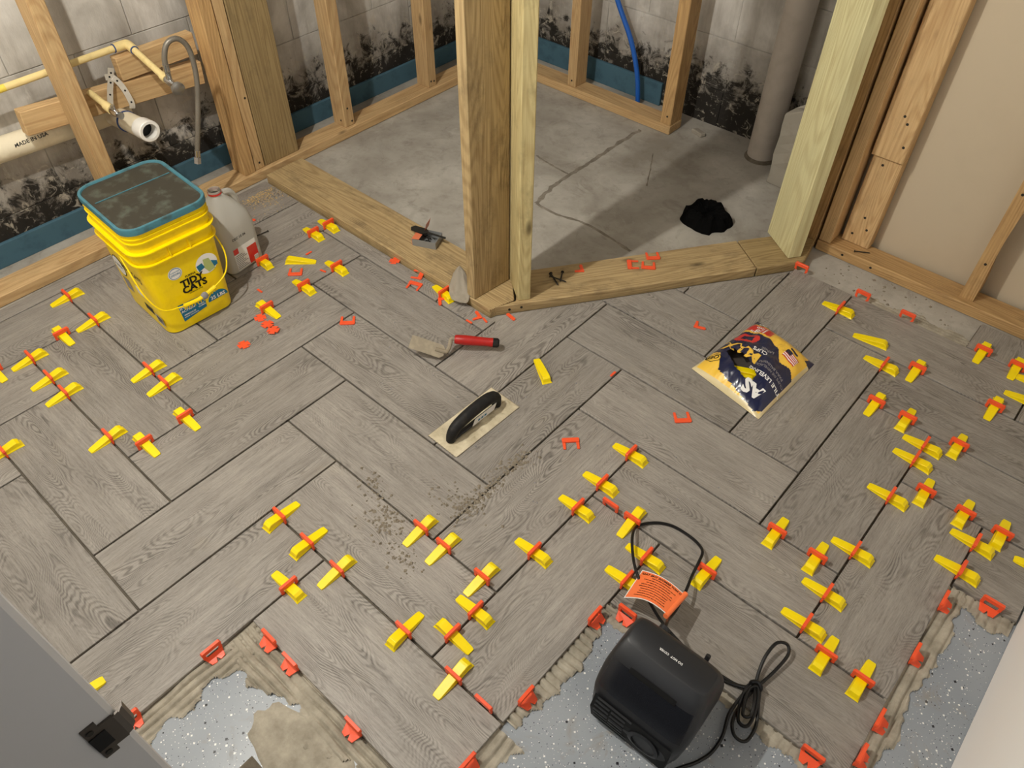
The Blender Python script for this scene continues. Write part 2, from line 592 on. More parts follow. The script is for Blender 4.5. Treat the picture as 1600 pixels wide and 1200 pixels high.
full = {}
bed = MB()
for j in range(-4, 5):
    for i in range(-12, 13):
        for t in 'AB':
            x0, y0, x1, y1 = tile_poly(t, i, j)
            cx, cy = (x0 + x1) / 2, (y0 + y1) / 2
            if cx < -1.3 or cx > 1.85 or cy < -1.15 or cy > 1.86 or (t, i, j) in MISSING: continue
            if t == 'B' and i in (3, 4) or t == 'A' and i >= 3: continue
            if t == 'A' and (i, j) == (2, -1) or (t == 'A' and i == 1 and j == -2): pass
            poly = [(x0, y0), (x1, y0), (x1, y1), (x0, y1)]
            n0 = list(poly)
            poly = clip(poly, -1, 0, 1.028)                    # left plate
            if cx < 0.10: poly = clip(poly, 0, 1, 0.672)       # curb
            elif cx < 0.72: poly = clip(poly, -0.817, 0.577, 0.290)   # diagonal curb
            if cx >= 0.5: poly = clip(poly, 0, 1, 1.668)       # right plate
            poly = clip(poly, 1, 0, 1.672)                     # white wall
            poly = clip(poly, 0, -1, 1.0)
            if len(poly) < 3: continue
            xs, ys = [p[0] for p in poly], [p[1] for p in poly]
            if (max(xs) - min(xs)) < 0.012 or (max(ys) - min(ys)) < 0.012: continue
            rot = 0.0 if t == 'A' else math.pi / 2
            mx, my = sum(xs) / len(xs), sum(ys) / len(ys)
            bed.prism([(p[0] + math.copysign(0.0024, p[0] - mx), p[1] + math.copysign(0.0024, p[1] - my)) for p in poly], ZS + 0.0005, -0.0102)
            dz = random.uniform(-0.0006, 0.0)
            if poly == n0:
                if t not in full:
                    full[t] = make_tile(poly, cx, cy, rot).build('tile', M['tile'], floor, (cx, cy, dz), (0, 0, rot), bevel=0.0009)
                    continue
                link_copy(full[t], 'tile', floor, (cx, cy, dz), (0, 0, rot))
            else:
                make_tile(poly, cx, cy, rot).build('tile', M['tile'], floor, (cx, cy, dz), (0, 0, rot), bevel=0.0009)

tag(bed.build('mortar_layer', M['mortar_dark'], floor), kind='stuff')

# ------------------------------------------------------------------ combed mortar beds on the bare floor


def comb_bed(name, origin, along, out, length, width, ridge_dir, mat, seed, pitch=0.0175, amp=0.0074, base=0.0010, taper=(1, 1)):
    """A strip of notched-trowel mortar beside a tile edge. ridge_dir 0: ridges run along the edge, 1: across it."""
    a, d = Vector(along).normalized(), Vector(out).normalized()
    ns, nt = int(length / (0.0040 if ridge_dir == 0 else 0.0020)), int(width / (0.0017 if ridge_dir == 0 else 0.0035))
    mb = MB()
    idx, vs, fs = {}, [], []
    for si in range(ns + 1):
        s = si / ns * length
        k = si / ns
        lim = width * (taper[0] + (taper[1] - taper[0]) * k) * (0.72 + 0.42 * noise.noise(Vector((s * 14, seed, 1.7))) + 0.16 * noise.noise(Vector((s * 60, seed, 5.7))))
        for ti in range(nt + 1):
            t = ti / nt * width
            if t > lim or lim <= 0: continue
            wob = 0.006 * noise.noise(Vector((s * 9, t * 9, seed + 3)))
            ph = ((t if ridge_dir == 0 else s) + wob) / pitch
            rid = 1.0 - math.exp(-(((ph % 1.0) - 0.5) / 0.17) ** 2) - 0.2 * (ph % 1.0)
            brk = max(0.35, min(1.0, 0.95 + 1.2 * noise.noise(Vector((s * 11, t * 22, seed + 8)))))
            edge = min(1.0, (lim - t) / 0.006)
            h = (base + amp * rid * brk + 0.0012 * noise.noise(Vector((s * 120, t * 120, seed)))) * (0.25 + 0.75 * edge)
            q = Vector((origin[0], origin[1], 0)) + a * s + d * t
            idx[(si, ti)] = len(vs)
            vs.append((q.x, q.y, ZS + 0.001 + max(0.0004, h)))
    for si in range(ns):
        for ti in range(nt):
            c = [(si, ti), (si + 1, ti), (si + 1, ti + 1), (si, ti + 1)]
            if all(q in idx for q in c): fs.append(tuple(idx[q] for q in c))
    mb.add(vs, fs)
    ob = mb.build(name, mat, floor, smooth=True)
    return ob


comb_bed('mortar_bed', (0.400, -0.402), (0, -1, 0), (1, 0, 0), 0.45, 0.105, 0, M['mortar'], 1.0, taper=(1.0, 0.85))
comb_bed('mortar_bed', (0.415, -0.400), (1, 0, 0), (0, -1, 0), 0.56, 0.115, 0, M['mortar'], 4.2, 0.019, 0.0076, 0.0010, taper=(0.95, 0.9))
comb_bed('mortar_bed', (0.962, 0.146), (0, -1, 0), (1, 0, 0), 0.34, 0.065, 1, M['mortar'], 9.1, 0.019)
comb_bed('mortar_bed', (0.962, -0.215), (0, -1, 0), (1, 0, 0), 0.22, 0.085, 0, M['mortar'], 13.1, 0.022, 0.0076, 0.001)
comb_bed('mortar_bed', (0.975, 0.158), (1, 0, 0), (0, -1, 0), 0.55, 0.05, 1, M['mortar'], 17.7, 0.02, 0.002, 0.0014)
comb_bed('mortar_bed', (1.522, 0.708), (0, -1, 0), (1, 0, 0), 0.62, 0.085, 0, M['mortar'], 21.3, 0.022, 0.0076, 0.001, taper=(1.0, 0.7))
comb_bed('mortar_bed', (1.536, 0.720), (1, 0, 0), (0, -1, 0), 0.135, 0.07, 1, M['mortar'], 25.9, 0.02, 0.0035, 0.002)
comb_bed('mortar_bed', (0.93, 1.526), (1, 0, 0), (0, 1, 0), 0.40, 0.075, 0, M['mortar'], 29.4, 0.013, 0.0022, 0.0012)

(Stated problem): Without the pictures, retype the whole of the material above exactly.

(Reply to the exercise):
The Blender Python script for this scene continues. Write part 2, from line 592 on. More parts follow. The script is for Blender 4.5. Treat the picture as 1600 pixels wide and 1200 pixels high.
full = {}
bed = MB()
for j in range(-4, 5):
    for i in range(-12, 13):
        for t in 'AB':
            x0, y0, x1, y1 = tile_poly(t, i, j)
            cx, cy = (x0 + x1) / 2, (y0 + y1) / 2
            if cx < -1.3 or cx > 1.85 or cy < -1.15 or cy > 1.86 or (t, i, j) in MISSING: continue
            if t == 'B' and i in (3, 4) or t == 'A' and i >= 3: continue
            if t == 'A' and (i, j) == (2, -1) or (t == 'A' and i == 1 and j == -2): pass
            poly = [(x0, y0), (x1, y0), (x1, y1), (x0, y1)]
            n0 = list(poly)
            poly = clip(poly, -1, 0, 1.028)                    # left plate
            if cx < 0.10: poly = clip(poly, 0, 1, 0.672)       # curb
            elif cx < 0.72: poly = clip(poly, -0.817, 0.577, 0.290)   # diagonal curb
            if cx >= 0.5: poly = clip(poly, 0, 1, 1.668)       # right plate
            poly = clip(poly, 1, 0, 1.672)                     # white wall
            poly = clip(poly, 0, -1, 1.0)
            if len(poly) < 3: continue
            xs, ys = [p[0] for p in poly], [p[1] for p in poly]
            if (max(xs) - min(xs)) < 0.012 or (max(ys) - min(ys)) < 0.012: continue
            rot = 0.0 if t == 'A' else math.pi / 2
            mx, my = sum(xs) / len(xs), sum(ys) / len(ys)
            bed.prism([(p[0] + math.copysign(0.0024, p[0] - mx), p[1] + math.copysign(0.0024, p[1] - my)) for p in poly], ZS + 0.0005, -0.0102)
            dz = random.uniform(-0.0006, 0.0)
            if poly == n0:
                if t not in full:
                    full[t] = make_tile(poly, cx, cy, rot).build('tile', M['tile'], floor, (cx, cy, dz), (0, 0, rot), bevel=0.0009)
                    continue
                link_copy(full[t], 'tile', floor, (cx, cy, dz), (0, 0, rot))
            else:
                make_tile(poly, cx, cy, rot).build('tile', M['tile'], floor, (cx, cy, dz), (0, 0, rot), bevel=0.0009)

tag(bed.build('mortar_layer', M['mortar_dark'], floor), kind='stuff')

# ------------------------------------------------------------------ combed mortar beds on the bare floor


def comb_bed(name, origin, along, out, length, width, ridge_dir, mat, seed, pitch=0.0175, amp=0.0074, base=0.0010, taper=(1, 1)):
    """A strip of notched-trowel mortar beside a tile edge. ridge_dir 0: ridges run along the edge, 1: across it."""
    a, d = Vector(along).normalized(), Vector(out).normalized()
    ns, nt = int(length / (0.0040 if ridge_dir == 0 else 0.0020)), int(width / (0.0017 if ridge_dir == 0 else 0.0035))
    mb = MB()
    idx, vs, fs = {}, [], []
    for si in range(ns + 1):
        s = si / ns * length
        k = si / ns
        lim = width * (taper[0] + (taper[1] - taper[0]) * k) * (0.72 + 0.42 * noise.noise(Vector((s * 14, seed, 1.7))) + 0.16 * noise.noise(Vector((s * 60, seed, 5.7))))
        for ti in range(nt + 1):
            t = ti / nt * width
            if t > lim or lim <= 0: continue
            wob = 0.006 * noise.noise(Vector((s * 9, t * 9, seed + 3)))
            ph = ((t if ridge_dir == 0 else s) + wob) / pitch
            rid = 1.0 - math.exp(-(((ph % 1.0) - 0.5) / 0.17) ** 2) - 0.2 * (ph % 1.0)
            brk = max(0.35, min(1.0, 0.95 + 1.2 * noise.noise(Vector((s * 11, t * 22, seed + 8)))))
            edge = min(1.0, (lim - t) / 0.006)
            h = (base + amp * rid * brk + 0.0012 * noise.noise(Vector((s * 120, t * 120, seed)))) * (0.25 + 0.75 * edge)
            q = Vector((origin[0], origin[1], 0)) + a * s + d * t
            idx[(si, ti)] = len(vs)
            vs.append((q.x, q.y, ZS + 0.001 + max(0.0004, h)))
    for si in range(ns):
        for ti in range(nt):
            c = [(si, ti), (si + 1, ti), (si + 1, ti + 1), (si, ti + 1)]
            if all(q in idx for q in c): fs.append(tuple(idx[q] for q in c))
    mb.add(vs, fs)
    ob = mb.build(name, mat, floor, smooth=True)
    return ob


comb_bed('mortar_bed', (0.400, -0.402), (0, -1, 0), (1, 0, 0), 0.45, 0.105, 0, M['mortar'], 1.0, taper=(1.0, 0.85))
comb_bed('mortar_bed', (0.415, -0.400), (1, 0, 0), (0, -1, 0), 0.56, 0.115, 0, M['mortar'], 4.2, 0.019, 0.0076, 0.0010, taper=(0.95, 0.9))
comb_bed('mortar_bed', (0.962, 0.146), (0, -1, 0), (1, 0, 0), 0.34, 0.065, 1, M['mortar'], 9.1, 0.019)
comb_bed('mortar_bed', (0.962, -0.215), (0, -1, 0), (1, 0, 0), 0.22, 0.085, 0, M['mortar'], 13.1, 0.022, 0.0076, 0.001)
comb_bed('mortar_bed', (0.975, 0.158), (1, 0, 0), (0, -1, 0), 0.55, 0.05, 1, M['mortar'], 17.7, 0.02, 0.002, 0.0014)
comb_bed('mortar_bed', (1.522, 0.708), (0, -1, 0), (1, 0, 0), 0.62, 0.085, 0, M['mortar'], 21.3, 0.022, 0.0076, 0.001, taper=(1.0, 0.7))
comb_bed('mortar_bed', (1.536, 0.720), (1, 0, 0), (0, -1, 0), 0.135, 0.07, 1, M['mortar'], 25.9, 0.02, 0.0035, 0.002)
comb_bed('mortar_bed', (0.93, 1.526), (1, 0, 0), (0, 1, 0), 0.40, 0.075, 0, M['mortar'], 29.4, 0.013, 0.0022, 0.0012)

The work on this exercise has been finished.